I carabinieri del nucleo investigativo di Palermo hanno eseguito un provvedimento di sequestro beni per un milione di euro emesso dalla sezione misure di prevenzione del tribunale di Palermo nei confronti di Giovanni Niosi arrestato a novembre del 2017 nel corso dell’operazione ‘Talea’ con l’accusa di aver fatto parte dell’associazione mafiosa “cosa nostra” e, in particolare del “mandamento di Resuttana” dal 2014, nonché per il reato di estorsione aggravata.

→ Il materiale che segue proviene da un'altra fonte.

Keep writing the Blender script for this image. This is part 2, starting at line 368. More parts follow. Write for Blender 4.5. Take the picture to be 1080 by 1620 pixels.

Chi è il destinatario del provvedimento

Niosi è stato condannato, a 10 anni di reclusione. La condanna è diventata irrevocabile nel 2022. Nel 2006, era stato condannato a 5 anni di reclusione perché indiziato di appartenere alla “famiglia mafiosa di Resuttana”, divenuta irrevocabile nel luglio del 2010.

Cosa è stato sequestrato

Il sequestro è scattato per l’intero capitale della società Autocarrozzeria Universal di Concetta Niosi Sas una quota pari a 1.250 euro della società San Francis di Sergio Ariolo & C. sas. Le società hanno sede a Palermo. Sono stati sequestrati anche 11 rapporti bancari.

I precedenti sequestri in Sicilia non solo per mafia

In Sicilia le forze dell’ordine eseguono sequestri di beni non solo per mafia come dimostrano alcune delle ultime operazioni.

Nel trapanese, ad inizio giusto è stata scoperta un’altra storia con relativo patrimonio. Col reddito di cittadinanza ma proprietario di un chiosco, di cavalli, case, auto e moto. Sequestro di beni riconducibili ad un marsalese di 48 anni, già arrestato lo scorso 9 maggio nell’ambito dell’operazione “Fox”. L’inchiesta portò ad 11 misure cautelari per le accuse di traffico e spaccio di sostanze stupefacenti sull’asse Catania-Marsala.

Gli accertamenti patrimoniali

La Procura di Marsala e i carabinieri hanno dato esecuzione al decreto. Il nuovo provvedimento trae origine dagli accertamenti patrimoniali. Secondo gli inquirenti i beni oggetto di sequestro sarebbero il provento del lucroso traffico di cocaina. Questo perché si è evidenziato un valore sproporzionato dei beni di proprietà rispetto al reddito dichiarato dall’indagato. L’uomo infatti, disoccupato e percettore del reddito di cittadinanza, si avvaleva di prestanome. In questo modo sperava di eludere le indagini patrimoniali. Nella sua disponibilità due immobili, una casa su tre livelli e un chiosco adibito a bar, peraltro costruiti abusivamente. Aveva anche vari beni mobili, tra cui due auto e due ciclomotori, di valore non giustificabile rispetto ai redditi dichiarati.